De staatsraad advocaat-generaal is van mening dat het begrip ‘gewerkte uren’ door de Belastingdienst niet verkeerd is toegepast. Er is al rekening gehouden met onregelmatige werkuren en onbetaald overwerk. De staatsraad advocaat-generaal adviseert vervolgens wel het evenredigheidsbeginsel toe te passen bij de terugvordering.

Uitspraak Afdeling

De Afdeling neemt de conclusie van de staatsraad advocaat-generaal over. De gronden van het hoger beroep van de vrouw slagen niet: de Belastingdienst heeft de kinderopvangtoeslag op goede gronden berekend.
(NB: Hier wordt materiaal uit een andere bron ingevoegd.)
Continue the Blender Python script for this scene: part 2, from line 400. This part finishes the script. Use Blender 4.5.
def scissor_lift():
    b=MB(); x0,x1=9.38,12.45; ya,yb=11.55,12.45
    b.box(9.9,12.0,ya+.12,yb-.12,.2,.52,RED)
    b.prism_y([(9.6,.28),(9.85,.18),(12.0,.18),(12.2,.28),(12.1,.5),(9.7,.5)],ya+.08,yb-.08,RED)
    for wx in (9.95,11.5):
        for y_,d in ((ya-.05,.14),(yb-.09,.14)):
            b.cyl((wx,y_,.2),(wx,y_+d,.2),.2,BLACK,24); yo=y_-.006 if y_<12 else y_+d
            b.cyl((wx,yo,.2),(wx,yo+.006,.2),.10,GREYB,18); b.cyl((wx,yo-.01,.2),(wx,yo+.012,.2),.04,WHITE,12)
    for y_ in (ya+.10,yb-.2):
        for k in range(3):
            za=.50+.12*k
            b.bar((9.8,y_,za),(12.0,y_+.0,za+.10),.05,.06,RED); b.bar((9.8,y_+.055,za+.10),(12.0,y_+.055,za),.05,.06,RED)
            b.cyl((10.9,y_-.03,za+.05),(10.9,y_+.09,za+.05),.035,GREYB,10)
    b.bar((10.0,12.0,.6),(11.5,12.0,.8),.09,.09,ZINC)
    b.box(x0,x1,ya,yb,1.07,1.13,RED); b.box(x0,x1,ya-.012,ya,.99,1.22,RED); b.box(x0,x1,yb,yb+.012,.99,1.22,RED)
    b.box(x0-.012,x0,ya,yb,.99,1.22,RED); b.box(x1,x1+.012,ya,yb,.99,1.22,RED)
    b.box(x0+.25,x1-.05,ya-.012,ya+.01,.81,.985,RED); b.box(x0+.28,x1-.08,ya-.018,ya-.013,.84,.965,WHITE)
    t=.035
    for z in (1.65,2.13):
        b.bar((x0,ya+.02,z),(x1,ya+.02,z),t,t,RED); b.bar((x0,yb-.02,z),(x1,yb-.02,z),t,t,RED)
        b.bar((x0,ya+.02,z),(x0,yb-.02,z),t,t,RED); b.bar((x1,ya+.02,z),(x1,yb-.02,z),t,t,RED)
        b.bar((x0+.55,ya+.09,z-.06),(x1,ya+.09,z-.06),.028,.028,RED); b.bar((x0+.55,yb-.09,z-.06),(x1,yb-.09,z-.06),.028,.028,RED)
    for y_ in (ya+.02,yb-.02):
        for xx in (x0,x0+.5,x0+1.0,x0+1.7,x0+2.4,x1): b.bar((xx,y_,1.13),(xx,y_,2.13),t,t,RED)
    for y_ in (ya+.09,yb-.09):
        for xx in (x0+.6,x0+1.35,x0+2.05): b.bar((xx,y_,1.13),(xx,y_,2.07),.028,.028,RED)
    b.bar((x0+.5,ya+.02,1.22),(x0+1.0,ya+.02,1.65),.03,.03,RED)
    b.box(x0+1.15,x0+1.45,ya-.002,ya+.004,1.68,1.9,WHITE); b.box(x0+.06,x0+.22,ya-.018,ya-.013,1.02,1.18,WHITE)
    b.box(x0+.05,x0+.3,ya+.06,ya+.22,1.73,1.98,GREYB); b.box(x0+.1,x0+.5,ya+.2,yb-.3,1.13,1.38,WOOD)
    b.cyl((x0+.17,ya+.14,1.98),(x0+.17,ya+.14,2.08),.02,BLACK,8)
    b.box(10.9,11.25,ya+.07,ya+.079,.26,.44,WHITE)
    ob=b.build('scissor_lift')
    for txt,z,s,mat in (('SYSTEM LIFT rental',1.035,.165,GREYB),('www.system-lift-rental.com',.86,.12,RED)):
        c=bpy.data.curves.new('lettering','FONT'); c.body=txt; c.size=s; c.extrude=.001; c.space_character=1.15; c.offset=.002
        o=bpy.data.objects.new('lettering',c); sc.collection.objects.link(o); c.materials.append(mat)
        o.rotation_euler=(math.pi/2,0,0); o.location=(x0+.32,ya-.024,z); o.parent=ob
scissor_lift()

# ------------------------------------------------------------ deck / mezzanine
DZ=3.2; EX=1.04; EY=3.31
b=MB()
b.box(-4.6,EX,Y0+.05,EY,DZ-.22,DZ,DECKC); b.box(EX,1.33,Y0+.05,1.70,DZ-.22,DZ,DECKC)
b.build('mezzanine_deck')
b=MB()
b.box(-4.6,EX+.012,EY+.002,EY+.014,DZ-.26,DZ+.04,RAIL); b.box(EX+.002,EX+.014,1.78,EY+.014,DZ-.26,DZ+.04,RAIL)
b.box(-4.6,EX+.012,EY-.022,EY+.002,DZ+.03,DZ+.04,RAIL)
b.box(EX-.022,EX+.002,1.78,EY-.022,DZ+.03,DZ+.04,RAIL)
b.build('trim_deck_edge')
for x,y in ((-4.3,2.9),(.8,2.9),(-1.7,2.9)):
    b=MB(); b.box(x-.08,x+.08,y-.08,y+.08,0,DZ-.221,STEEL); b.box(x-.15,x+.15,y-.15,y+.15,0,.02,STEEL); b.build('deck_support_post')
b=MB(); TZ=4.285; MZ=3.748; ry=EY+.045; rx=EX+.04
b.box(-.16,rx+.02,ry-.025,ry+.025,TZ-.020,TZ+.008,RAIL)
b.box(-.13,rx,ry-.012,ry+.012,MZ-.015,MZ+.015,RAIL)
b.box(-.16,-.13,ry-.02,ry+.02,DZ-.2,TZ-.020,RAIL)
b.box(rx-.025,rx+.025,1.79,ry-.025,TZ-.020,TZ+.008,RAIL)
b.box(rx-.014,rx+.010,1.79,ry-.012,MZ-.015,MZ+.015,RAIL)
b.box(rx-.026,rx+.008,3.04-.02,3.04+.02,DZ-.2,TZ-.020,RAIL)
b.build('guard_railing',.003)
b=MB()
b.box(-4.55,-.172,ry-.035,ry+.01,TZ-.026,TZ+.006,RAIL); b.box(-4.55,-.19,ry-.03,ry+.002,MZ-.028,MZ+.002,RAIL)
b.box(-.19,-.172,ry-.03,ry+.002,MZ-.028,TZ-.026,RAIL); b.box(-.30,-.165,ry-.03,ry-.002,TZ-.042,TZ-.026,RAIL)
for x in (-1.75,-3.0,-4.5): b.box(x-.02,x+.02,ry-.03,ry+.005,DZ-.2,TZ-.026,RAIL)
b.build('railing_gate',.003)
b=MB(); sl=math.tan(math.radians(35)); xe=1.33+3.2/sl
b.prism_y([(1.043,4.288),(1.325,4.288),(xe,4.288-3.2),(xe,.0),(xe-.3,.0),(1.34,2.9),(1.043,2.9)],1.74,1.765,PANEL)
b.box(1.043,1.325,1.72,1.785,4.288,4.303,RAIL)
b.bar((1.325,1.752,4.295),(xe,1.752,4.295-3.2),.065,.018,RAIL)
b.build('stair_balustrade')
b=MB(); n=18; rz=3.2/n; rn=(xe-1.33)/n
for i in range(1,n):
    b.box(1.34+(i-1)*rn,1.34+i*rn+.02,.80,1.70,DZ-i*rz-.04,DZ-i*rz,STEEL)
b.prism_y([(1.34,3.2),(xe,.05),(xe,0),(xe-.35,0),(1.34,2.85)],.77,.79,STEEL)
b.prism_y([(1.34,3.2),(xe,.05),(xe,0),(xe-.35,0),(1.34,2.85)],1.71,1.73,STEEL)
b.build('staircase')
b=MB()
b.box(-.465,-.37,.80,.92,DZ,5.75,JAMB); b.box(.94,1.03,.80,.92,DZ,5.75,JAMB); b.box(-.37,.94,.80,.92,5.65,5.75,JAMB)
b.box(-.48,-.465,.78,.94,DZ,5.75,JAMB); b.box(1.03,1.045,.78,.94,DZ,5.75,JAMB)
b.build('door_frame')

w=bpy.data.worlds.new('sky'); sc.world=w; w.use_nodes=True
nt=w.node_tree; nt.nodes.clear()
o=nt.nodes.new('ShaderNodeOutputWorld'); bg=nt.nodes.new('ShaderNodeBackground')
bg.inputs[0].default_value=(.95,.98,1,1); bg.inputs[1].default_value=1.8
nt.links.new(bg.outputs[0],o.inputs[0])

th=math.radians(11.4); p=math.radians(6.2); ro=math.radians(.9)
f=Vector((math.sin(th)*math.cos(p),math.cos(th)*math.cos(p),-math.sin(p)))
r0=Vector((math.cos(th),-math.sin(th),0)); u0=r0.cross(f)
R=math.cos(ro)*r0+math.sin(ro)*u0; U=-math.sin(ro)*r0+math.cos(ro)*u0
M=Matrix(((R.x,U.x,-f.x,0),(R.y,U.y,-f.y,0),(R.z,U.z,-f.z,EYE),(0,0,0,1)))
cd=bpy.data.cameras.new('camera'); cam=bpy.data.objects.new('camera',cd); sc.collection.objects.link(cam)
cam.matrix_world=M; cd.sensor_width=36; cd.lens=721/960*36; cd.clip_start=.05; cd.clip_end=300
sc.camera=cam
Van schending van het gelijkheids- of zorgvuldigheidsbeginsel is geen sprake. De bepaling hoeft niet onverbindend te worden verklaard of buiten toepassing te worden gelaten.

De Afdeling sluit zich dus wel aan bij het advies van de staatsraad advocaat-generaal om de vaste rechtspraak over het evenredigheidsbeginsel te nuanceren. Niet langer moet alleen het uitgangspunt gelden dat bij een verzoek om herziening alleen de vraag aan de orde is of de toeslag op het juiste bedrag is vastgesteld. Ook aan beoordeling van de evenredigheid van de terugvordering moet worden toegekomen. In het geval van deze vrouw is de terugvordering echter niet onevenredig.

Conclusie

Er is een beweging gaande omtrent de evenredigheidstoets in het bestuursrecht. De kinderopvangtoeslagaffaire beweegt de bestuursrechter ertoe de zaken in hun geheel te bekijken en niet alleen het vastgestelde bedrag aan kinderopvangtoeslag te toetsen, maar ook te beoordelen of terugvordering daarvan evenredig is. Deze trend zal zich ongetwijfeld ook voortzetten binnen andere gebieden op het terrein van het bestuursrecht. Wij houden deze ontwikkelingen nauwlettend in de gaten.